Getting Ready for Fall

Getting Ready for Fall

Randy was in Nashville most of the week so I was left to my own devices on the farm.  What did I do?  Binge-watched the entire first season of Downton Abbey on Netflix, that’s what.  And I did some farming, too:  transplanted out kale, collards, broccoli and cabbage; seeded lettuce mix, arugula and six different kinds of radishes; thinned turnips and rutabagas (!); got the chick brooder set up; started lettuce, scallions and bok choi in the greenhouse; and some other stuff, too.  Another busy week full of fall transition.  The chicks came Thursday, and the rain promised by Isaac still hasn’t shown up.  The first planting of broccoli is off and running and mustard greens (and more!) are just a couple weeks away if the dang armadillos stop rooting them all up!

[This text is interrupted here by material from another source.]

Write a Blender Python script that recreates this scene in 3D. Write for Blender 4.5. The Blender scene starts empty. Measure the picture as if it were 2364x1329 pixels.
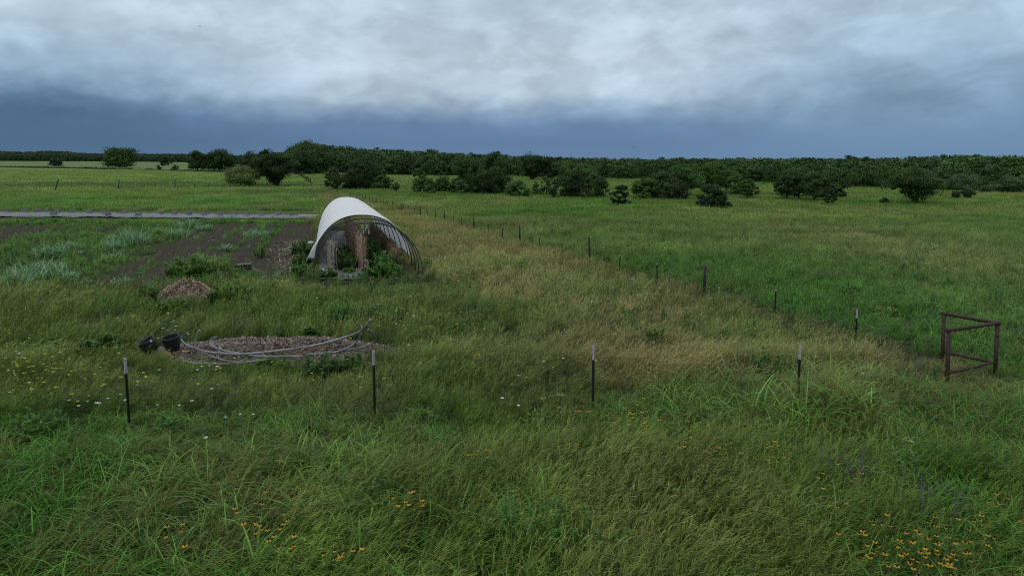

This week marks the last of the melons!  I was expecting these to ripen a little later, next year we’ll know that we can squeeze in another round.  It’s been a long melon season.  In the frigid north, where I come from, there is no such thing as melon season.  It’s more like a melon moment.  Northern growers hope the season is long enough, hot enough and dry enough to get melons at all.  No three months of melons for them!  It has been utter bliss for me.  Melons aren’t the best community garden crop since they take up so much real estate and are also so enticing to passers-by – so this year has been a crash course is southern melon growing for me.  Nothing beats trial by fire, right?

One challenge with the cantaloupe has been little wormy critters compromising the rind where the melon touches the ground.  So last week I thought, ah ha!  I’ll just turn these melons over and allow the damp ground spot to dry out.  Did it work?  Yes and no.  It did dry out, no more wormy critters (that is a technical term, in case you were wondering).  But the up-turned ground spots shriveled in the sun and starting sinking into the melon.  Oops.  Now we know.  Check that one off the list.  Next year we’ll try paper plates and varieties with thick rinds.  On the super-sunken melons, we cut off the bad stuff and are giving you half a melon, the moderately soft ones we are counting on you to remove any smooshy parts, the rest are mini-melons.

Eat your watermelon and cantaloupe slowly.  July 2013 is a long ways away.  If the bloom is already off the rose for you and the melons, cut them up and  freeze them to enjoy in a smoothie or frozen cocktail and dream of summer in January.  (Of course I am sure Steve Richardson will continue to have delicious melons at the market through early fall, if you haven’t gotten your fill!)